Near the end of the play, Creon finally realizes that it is physis that ultimately dominates over nomos; thus, Antigone was correct and his beliefs were wrong. He insists, in fact, on freeing her himself, declaring that "...since my intention is so changed, as I bound her myself, myself will free her. I am afraid it may be best, in the end of life, to have kept the old accepted laws" (1189-1192). Antigone is now showered in images of light as the law she has been following is shown to be more favorable in the eyes of the gods, such as Zeus, who "...in a rain of gold poured love upon her" (1007).
Creon is portrayed as a "blinded man"-that is, one whose sight is dark-and he calls his own laws "themselves rigid and laden with death...oh, the awful blindness of those plans of mine" (1340-1344). The curse of darkness has also fallen upon Creon's family-when his wife Eurydice hears of their son Haemon's suicide, she "suffers her darkening eyes to close" (1378) all the while cursing Creon. Upon learning of this, Creon wishes death upon himself as well, pleading, "Let it come, let it come!
That I may never see one more day's light!" (1403-1404). Creon, once regarded as a messenger of light and fairness to the Theban people, is now considered a dark curse, and the seemingly underhanded Antigone is now the ambassador of physis. The transformations in imagery from light to dark surrounding Creon mirror the changing opinions of the people towards the superiority of nomos over physis.

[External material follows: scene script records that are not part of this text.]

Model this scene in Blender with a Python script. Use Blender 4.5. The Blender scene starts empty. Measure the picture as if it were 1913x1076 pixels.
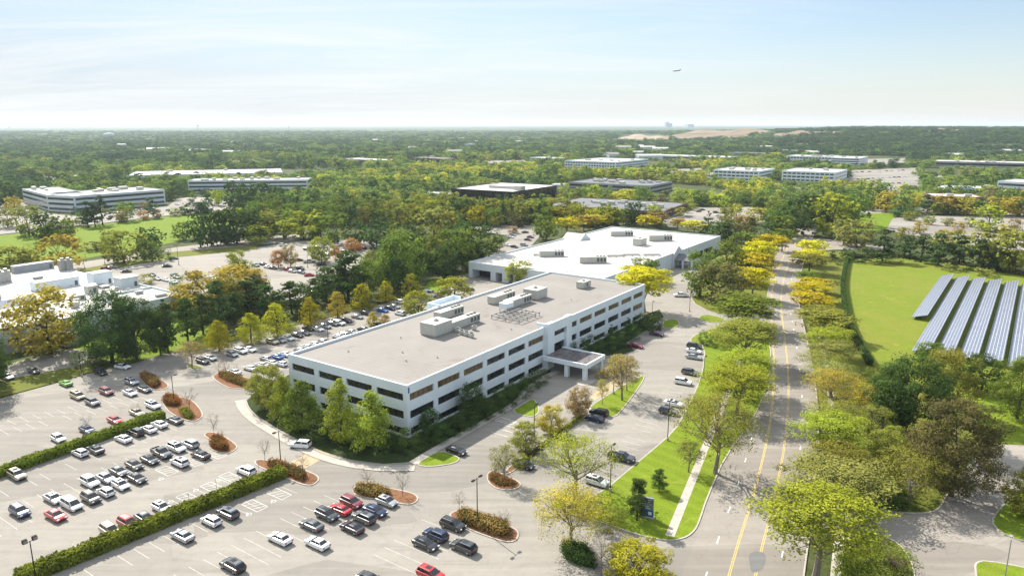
import bpy, bmesh, math, random
import numpy as np
from mathutils import Vector, Matrix, geometry

random.seed(7); RNG = np.random.default_rng(7)
S = bpy.context.scene
COL = S.collection
R = math.radians
# ---------------------------------------------------------------- camera model (used to survey ground positions)
CAMH, FPX, YH, CX, CY = 75.0, 1350.0, 232.0, 956.5, 538.0
TH = math.atan((CY - YH) / FPX)
def G(px, py, z=0.0):
    u, v = px - CX, py - CY
    down = v * math.cos(TH) + FPX * math.sin(TH); fwd = FPX * math.cos(TH) - v * math.sin(TH)
    t = (CAMH - z) / down
    return Vector((u * t, fwd * t, z))
def PX(x, y, z=0.0):
    d = CAMH - z
    depth = y * math.cos(TH) + d * math.sin(TH); v = d * math.cos(TH) - y * math.sin(TH)
    return CX + FPX * x / depth, CY + FPX * v / depth
def scale_at(x, y): return FPX / (y * math.cos(TH) + CAMH * math.sin(TH))
def height_of(xb, yb, yt):
    y = G(xb, yb).y; v = yt - CY
    return CAMH - (v * math.cos(TH) + FPX * math.sin(TH)) / (FPX * math.cos(TH) - v * math.sin(TH)) * y
AL = R(55.5)                                      # direction of the long walls and parking aisles
EX = Vector((math.cos(AL), math.sin(AL), 0)); EY = Vector((-EX.y, EX.x, 0))

# ---------------------------------------------------------------- materials
def new_mat(name):
    m = bpy.data.materials.new(name); m.use_nodes = True
    nt = m.node_tree; nt.nodes.clear()
    out = nt.nodes.new('ShaderNodeOutputMaterial')
    return m, nt, out
def N(nt, t, **kw):
    n = nt.nodes.new(t)
    for k, v in kw.items():
        if k in n.inputs: n.inputs[k].default_value = v
        else: setattr(n, k, v)
    return n
def mixc(nt, fac, a, b, mode='MIX'):
    n = nt.nodes.new('ShaderNodeMix'); n.data_type = 'RGBA'; n.blend_type = mode
    L = nt.links.new
    for s, v in ((n.inputs[0], fac), (n.inputs[6], a), (n.inputs[7], b)):
        if hasattr(v, 'links'): L(v, s)
        elif isinstance(v, (int, float)): s.default_value = v
        else: s.default_value = (*v, 1) if len(v) == 3 else v
    return n.outputs[2]
def noise(nt, vec, scale, detail=4, rough=.55, dist=0):
    n = N(nt, 'ShaderNodeTexNoise', Scale=scale, Detail=detail, Roughness=rough, Distortion=dist)
    nt.links.new(vec, n.inputs['Vector']); return n.outputs['Fac']
def ramp(nt, fac, a, b):
    n = N(nt, 'ShaderNodeMapRange'); n.inputs[1].default_value = a; n.inputs[2].default_value = b
    nt.links.new(fac, n.inputs[0]); return n.outputs[0]
def pos(nt): return nt.nodes.new('ShaderNodeNewGeometry').outputs['Position']
def principled(nt, out, color, rough=.8, metal=0, spec=.3, bump=None, bstr=.3, bdist=.05):
    p = N(nt, 'ShaderNodeBsdfPrincipled', Roughness=rough, Metallic=metal)
    p.inputs['Specular IOR Level'].default_value = spec
    if hasattr(color, 'links'): nt.links.new(color, p.inputs['Base Color'])
    else: p.inputs['Base Color'].default_value = (*color, 1)
    if bump is not None:
        b = N(nt, 'ShaderNodeBump', Strength=bstr, Distance=bdist); nt.links.new(bump, b.inputs['Height'])
        nt.links.new(b.outputs[0], p.inputs['Normal'])
    nt.links.new(p.outputs[0], out.inputs['Surface']); return p
def plain(name, c, rough=.6, metal=0, spec=.4, var=.12, scale=.6):
    m, nt, out = new_mat(name); v = pos(nt)
    f = ramp(nt, noise(nt, v, scale, 5), .3, .7)
    col = mixc(nt, f, tuple(x * (1 - var) for x in c), tuple(min(1, x * (1 + var)) for x in c))
    principled(nt, out, col, rough, metal, spec); return m
def asphalt(name, c, crack=.22, warm=(1.06, .985, .87)):
    m, nt, out = new_mat(name); v = pos(nt)
    a = tuple(x * w * .86 for x, w in zip((c,) * 3, warm)); b = tuple(x * w * 1.13 for x, w in zip((c,) * 3, warm))
    big = ramp(nt, noise(nt, v, .035, 6, .6, .4), .32, .68)
    col = mixc(nt, big, a, b)
    mid = ramp(nt, noise(nt, v, .35, 6, .65, .8), .45, .8)
    col = mixc(nt, mid, col, tuple(x * .74 for x in a))
    fine = noise(nt, v, 9, 3, .7)
    col = mixc(nt, ramp(nt, fine, .25, .8), col, tuple(x * 1.22 for x in b))
    pt = N(nt, 'ShaderNodeTexVoronoi', Scale=.045); mpp = N(nt, 'ShaderNodeMapping'); mpp.inputs['Rotation'].default_value = (0, 0, -AL); mpp.inputs['Scale'].default_value = (.45, 1.3, 1)
    nt.links.new(v, mpp.inputs[0]); nt.links.new(mpp.outputs[0], pt.inputs['Vector']); pt.distance = 'CHEBYCHEV'
    sc_ = nt.nodes.new('ShaderNodeSeparateColor'); nt.links.new(pt.outputs['Color'], sc_.inputs[0])
    col = mixc(nt, ramp(nt, sc_.outputs[0], .2, 1.6), col, tuple(x * .74 for x in a))
    trk = N(nt, 'ShaderNodeTexNoise', Scale=.5, Detail=5, Roughness=.6); mpt = N(nt, 'ShaderNodeMapping'); mpt.inputs['Rotation'].default_value = (0, 0, -AL); mpt.inputs['Scale'].default_value = (.06, 1.0, 1)
    nt.links.new(v, mpt.inputs[0]); nt.links.new(mpt.outputs[0], trk.inputs['Vector'])
    col = mixc(nt, ramp(nt, trk.outputs['Fac'], .5, 1.1), col, tuple(min(1, x * 1.3) for x in b))
    col = mixc(nt, ramp(nt, trk.outputs['Fac'], .46, .0), col, tuple(x * .72 for x in a))
    # worn light streaks and cracks
    w = N(nt, 'ShaderNodeTexVoronoi', feature='DISTANCE_TO_EDGE', Scale=.085)
    nv = N(nt, 'ShaderNodeTexNoise', Scale=.25, Detail=5); nt.links.new(v, nv.inputs['Vector'])
    mx = nt.nodes.new('ShaderNodeVectorMath'); mx.operation = 'MULTIPLY_ADD'
    nt.links.new(nv.outputs['Color'], mx.inputs[0]); mx.inputs[1].default_value = (7, 7, 0); nt.links.new(v, mx.inputs[2])
    nt.links.new(mx.outputs[0], w.inputs['Vector'])
    cr = ramp(nt, w.outputs['Distance'], .006, .0)
    cm = nt.nodes.new('ShaderNodeMath'); cm.operation = 'MULTIPLY'; cm.inputs[1].default_value = crack
    nt.links.new(cr, cm.inputs[0])
    col = mixc(nt, cm.outputs[0], col, tuple(x * .5 for x in a))
    st = ramp(nt, noise(nt, v, 1.3, 4, .6, 1.5), .66, .8)
    col = mixc(nt, st, col, tuple(x * .68 for x in a))
    principled(nt, out, col, .9, 0, .2, fine, .25, .02); return m
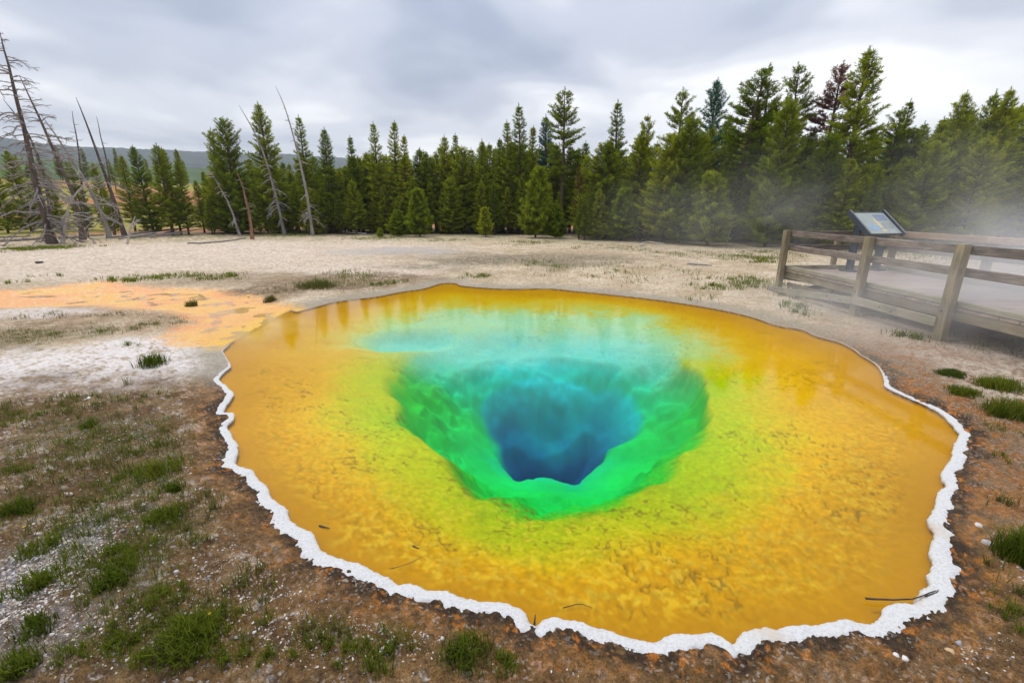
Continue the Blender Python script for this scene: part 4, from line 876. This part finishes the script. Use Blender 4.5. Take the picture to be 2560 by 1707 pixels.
for k in range(66):
    y = YE - 0.10 - k * 0.150
    beam('plank', (BX0 - 0.02 + random.uniform(-.008, .008), y, ZD - 0.021 + random.uniform(-.002, .002)), (BX1 + 0.08, y, ZD - 0.021), 0.142, 0.042, 'wood_deck', bw, me=pl)
ya = YE - 0.14 - 66 * 0.150
beam('rim_joist', (BX0 + 0.02, YE - 0.02, ZD - 0.045 - 0.09), (BX0 + 0.02, ya, ZD - 0.045 - 0.09), 0.045, 0.175, 'wood_post', bw)
beam('rim_joist', (BX1, YE - 0.02, ZD - 0.045 - 0.09), (BX1, ya, ZD - 0.045 - 0.09), 0.045, 0.175, 'wood_post', bw)
for x in (8.7, 9.6): beam('joist', (x, YE - 0.07, ZD - 0.135), (x, ya, ZD - 0.135), 0.045, 0.17, 'wood_post', bw)
beam('end_joist', (BX0 + 0.045, YE - 0.045, ZD - 0.137), (BX1 - 0.025, YE - 0.045, ZD - 0.137), 0.045, 0.17, 'wood_post', bw)
beam('kerb_board', (BX0 + 0.03, YE - 0.06, ZD + 0.062), (BX0 + 0.03, ya, ZD + 0.062), 0.085, 0.10, 'wood_brace', bw)
beam('kerb_board', (BX1 - 0.02, YE - 0.06, ZD + 0.062), (BX1 - 0.02, ya, ZD + 0.062), 0.085, 0.10, 'wood_brace', bw)
beam('kerb_board', (BX0 + 0.10, YE - 0.05, ZD + 0.062), (BX1 - 0.08, YE - 0.05, ZD + 0.062), 0.085, 0.10, 'wood_brace', bw)
NEARP = [YE - 0.10, 9.92, 7.82, 5.4]
FARP = [YE - 0.10, 10.3, 7.7]
TOP = 1.80
for y in NEARP:
    p = beam('post', (BX0 - 0.115, y, gz(BX0, y) - 0.2), (BX0 - 0.115, y, TOP + 0.02), 0.13, 0.18, 'wood_post', bw, up=(0, 1, 0), ch=0.012)
    beam('bolt', (-0.0, 0, 0), (0.012, 0, 0), 0.035, 0.035, 'bolt', p, ch=0.01).matrix_local = Matrix.Translation((0.72, -0.075, 0.02)) @ Matrix.Rotation(R(90), 4, 'Z')
for y in FARP:
    beam('post', (BX1 + 0.105, y, gz(BX1, y) - 0.2), (BX1 + 0.105, y, TOP + 0.02), 0.14, 0.14, 'wood_post', bw, up=(0, 1, 0), ch=0.012)
beam('post', (BX0 + 1.45, YE + 0.08, gz(9, YE) - 0.2), (BX0 + 1.45, YE + 0.08, TOP - 0.02), 0.12, 0.12, 'wood_post', bw, up=(0, 1, 0), ch=0.012)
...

Creon's journey, emphasized by the imagery of the Chorus' descriptions, reveals that the natural law, or common law, is more powerful and enduring than artificial laws imposed on a country by its ruler. Though his law was initially portrayed in a flattering light, by the end of the play, even he himself had realized that no mortal man's law can even approach, much less eclipse, the divine law.
The light and dark images throughout the play emphasize the decline of nomos and the rise of physis at Creon's expense. Sophocles communicates to his audience that interfering with the order of the gods is beyond the scope of mortal man-and the story of Antigone's punishment and untimely death brings that to light.